The colonialists found emeralds as early as 1928. However, they were preoccupied with copper mining at the time.
It wasn’t until the 1960s that prospectors paid closer attention to the gemfields and realized Zambia was home to a fifth of the world’s emeralds. Artisanal miners quickly got to work.
Finding anyone from northern Zambia who could attest to Errol’s tales is tricky. Mineralogical maps and satellite imagery could not locate the mine, and long-shot attempts to track down any living officials from the mining ministry in the 1980s were unsuccessful, but Errol’s anecdotes are consistent with the situation on the ground at the time, according to an expert.
Economist Twivwe Siwale told The Daily Beast she had interviewed Zambian artisanal emerald miners who were active in the 1980s as part of her academic research.
“They did say it was a pick-and-shovel, try-your-luck type of thing where all sorts of characters were trying to get rich quickly, before the government came in and created a restricted area,” she said.
“Anybody could have come in and profited from it.”
Not that it was easy work.
Errol said: “Half of my colleagues were killed, all of my colleagues got malaria, yellow fever, blackwater fever, and more…One was eaten by a crocodile on the banks of Lake Tanganyika.”
“Are the silly little Western wimps of today able to understand all this? I doubt it.”

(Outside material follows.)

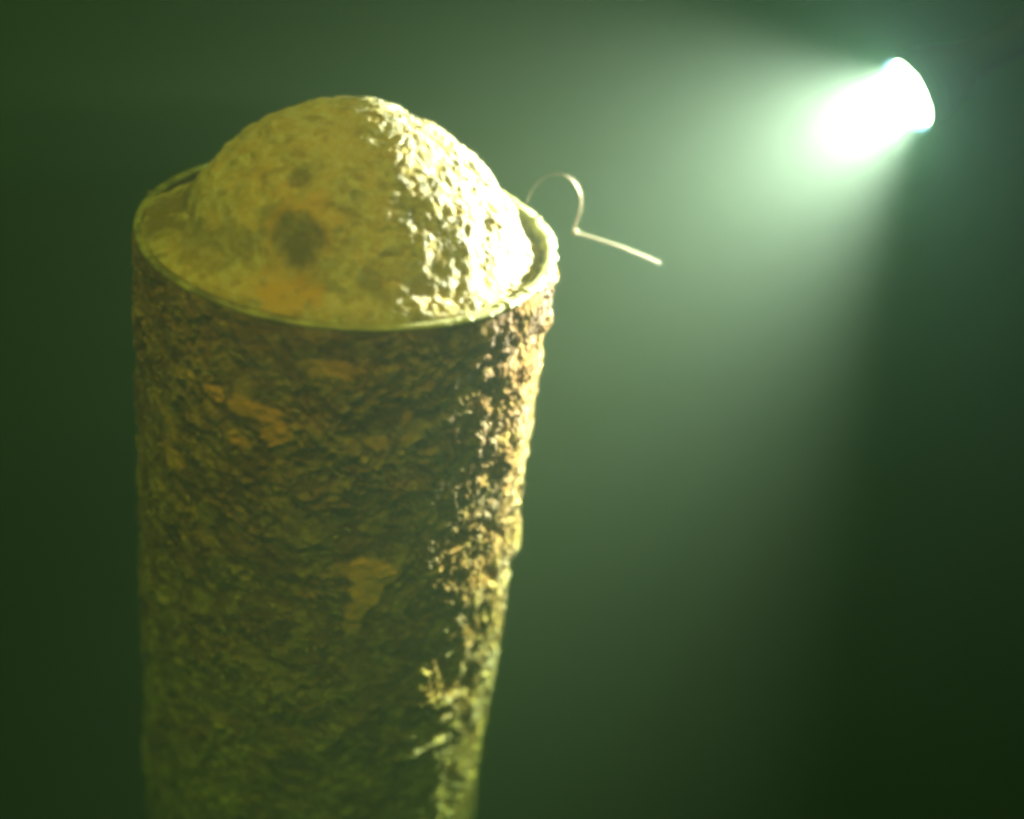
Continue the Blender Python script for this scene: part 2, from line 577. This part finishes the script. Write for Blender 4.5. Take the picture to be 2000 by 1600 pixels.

Isaacson’s biography states that the emerald riches dried up later in the 1980s when “the Russians created an artificial emerald in the lab.”

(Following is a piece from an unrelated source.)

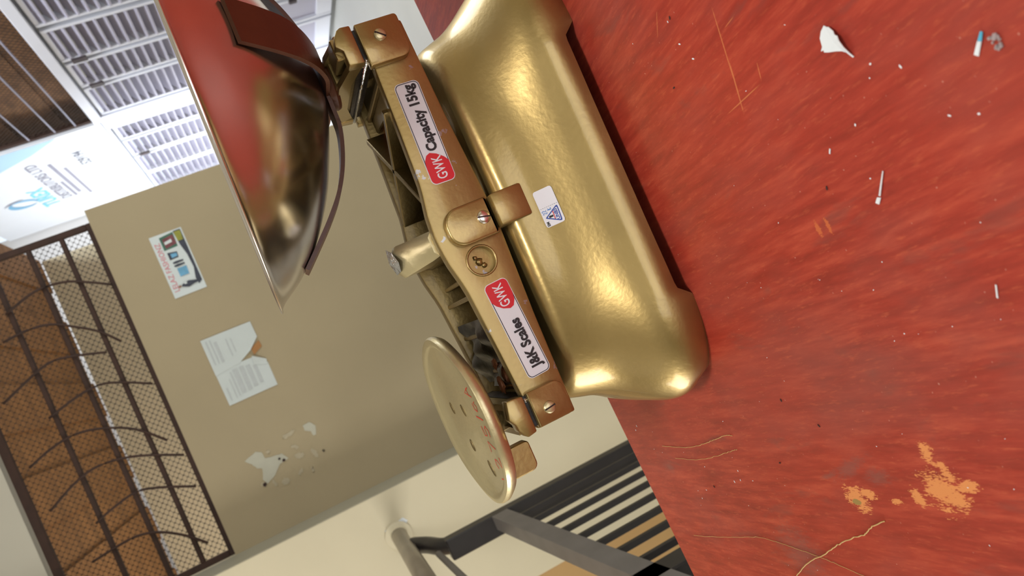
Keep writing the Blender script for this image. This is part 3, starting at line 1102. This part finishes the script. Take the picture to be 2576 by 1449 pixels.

However, a more likely explanation may be that Zambian authorities began playing a more active role in the sector. Kaunda’s socialist-leaning government was keen to abolish private mining and gem-cutting and create a state monopoly.
Siwale’s research into the formalization of Zambian emerald mining concluded that the government introduced regulations in the 1980s to gain control and push private operators onto less lucrative land, which forced many miners out of business.
Answering a follow-up question months after our last chat, Errol said wasn’t impressed by Isaacson’s book. “I don’t want to comment on this wobbly book. The things I know about are wrongly reported. This makes the whole book suspect.”
Like father, like son?
Government intervention may have dashed the senior Musk’s chances at making a fortune, but state funds are what helped kickstart companies like Tesla and SpaceX decades later—more so than any alleged pocketful of emeralds could have, according to Isaacson’s biography.
Meanwhile, Elon and his father dispute how much Errol invested in his son’s first start-up, Zip2, in 1995. Isaacson claims the emerald earnings had vanished even by then.
The book also delves into Errol’s South African brand of tough love and his tense relationship with his son. Errol the father and Errol the gem-runner are very much the same man.
Some nuggets of info were already public knowledge, like the time Elon was pushed down the stairs and bashed in middle school, only for his father to berate him and side with the perpetrator when he got home. This incident stayed with Elon years later.
The father and son are reportedly estranged.
Errol’s tales of aviating through the “Wild West” gemfields of northern Zambia likely don’t have much to do with how his son funded his companies in the United States, but they may well have a lot to do with how the world’s richest person became the man he is today.